Before that window closes, compare three things:
- The carrier’s renewal rate offer
- Current best-available 3-year, 5-year, and 7-year rates on the open market
- Your own need for liquidity versus another lock-in
If a different carrier offers a better rate, a 1035 exchange moves the money tax-free. We handle that paperwork for clients at no cost.
What Affects Fixed Annuity Rates?
Rates are driven by a mix of market conditions, insurer strategy, and product design. The factors below explain why one contract pays 6.50% while another pays 5.20% on the same term.
- Interest rates and Treasury yields. Insurers invest premiums in bonds, so when yields rise, annuity rates rise.
- Contract term length.

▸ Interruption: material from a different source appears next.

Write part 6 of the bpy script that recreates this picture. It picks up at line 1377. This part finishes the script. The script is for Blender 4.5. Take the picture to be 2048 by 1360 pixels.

Longer terms usually pay more, but lock you in longer.
- Insurer pricing strategy. Some carriers compete aggressively on rate; others offer slightly lower yields with stronger ratings.
- Financial strength and risk profile. Lower-rated carriers often lead the rate tables.
- State availability. A contract offered in Florida may not be approved in New York.
- Premium amount. Deposits of $100,000+ typically earn higher tier rates.
- Optional features and liquidity. Enhanced free withdrawals and riders trade base rate for flexibility.
How to Buy a 3-Year Fixed Annuity
The process takes 15 to 30 minutes and looks roughly the same at every carrier:
- Step 1: Compare live rates. Use the table above or request a personalized rate report with your state, age, and deposit amount.
- Step 2: Review carrier financials. Check AM Best, S&P, and Moody’s ratings. We recommend A- or better.
- Step 3: Complete the application. Most carriers offer e-application. You will need ID, beneficiary info, and funding source.
- Step 4: Fund the contract. Transfer from a bank, another annuity (1035), or an IRA rollover.
- Step 5: Free-look period. Every state gives you 10 to 30 days to review the issued contract and cancel penalty-free.